Il a revendu à Stéphane Derre auquel Nicolas Decatoire a lui-même racheté l’établissement en 2005. Fils d’antiquaire, l’actuel patron du Gavroche a connu le monde de la restauration en étant plongeur. « Je rêvais de voyager et j’ai trouvé ce moyen pour gagner un peu d’argent. Mais finalement, je ne suis jamais parti, mais je ne regrette rien. »
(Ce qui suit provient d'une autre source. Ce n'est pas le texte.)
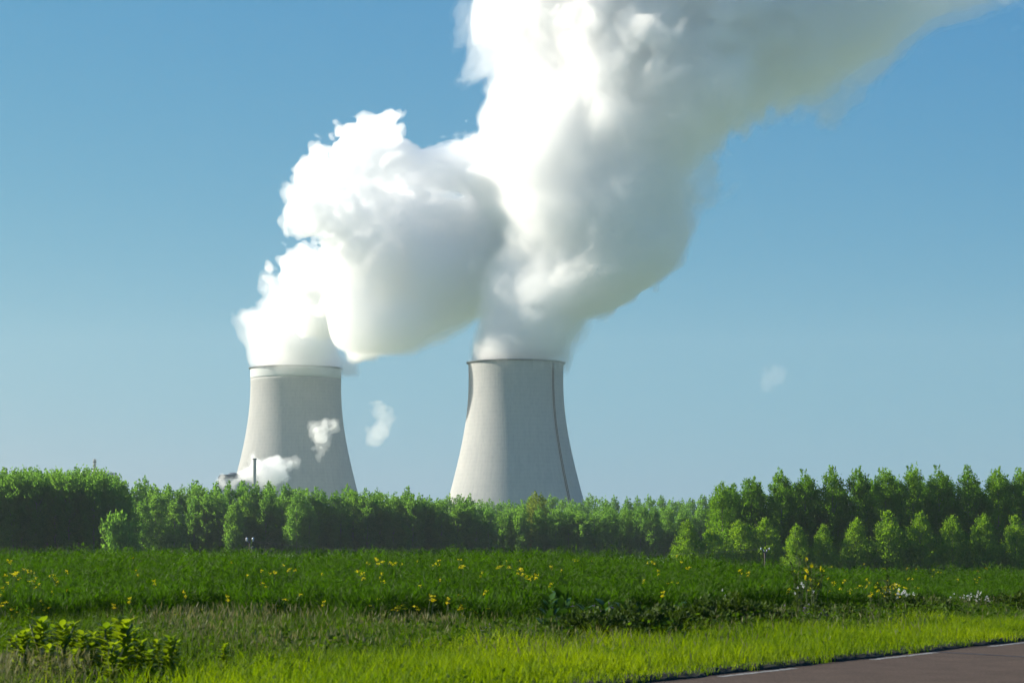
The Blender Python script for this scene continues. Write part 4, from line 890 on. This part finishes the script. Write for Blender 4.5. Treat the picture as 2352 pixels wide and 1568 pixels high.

Il a 19 ans lorsque son père, client de chez Serge à Saint-Ouen, le fait embaucher dans l’équipe de ce bistrot de légende. En 1999, quatre ans plus tard, il débarque au Gavroche, rue Saint-Marc, comme serveur. En 2003, Stéphane Derre lui propose la gérance avant de lui revendre le fonds de commerce. Depuis lors, Nicolas Decatoire n’a jamais voulu quitter ce qu’il considère comme sa maison. Il y a trouvé un équilibre et une joie de vivre. Il n’a même jamais songé à ouvrir une seconde adresse. Le Gavroche fait son bonheur. Il y a obtenu en 2010 la Bouteille d’or, et durant 18 ans il a formé quelques-uns des jeunes
loups actuels du bistrot parisien comme Pierre Parola (Bizetro), Théo Moles (Moulin à Vent), Jean-Philippe Bru (Le Rubis). Apparemment, la transmission du métier fonctionne dans les zincs parisiens.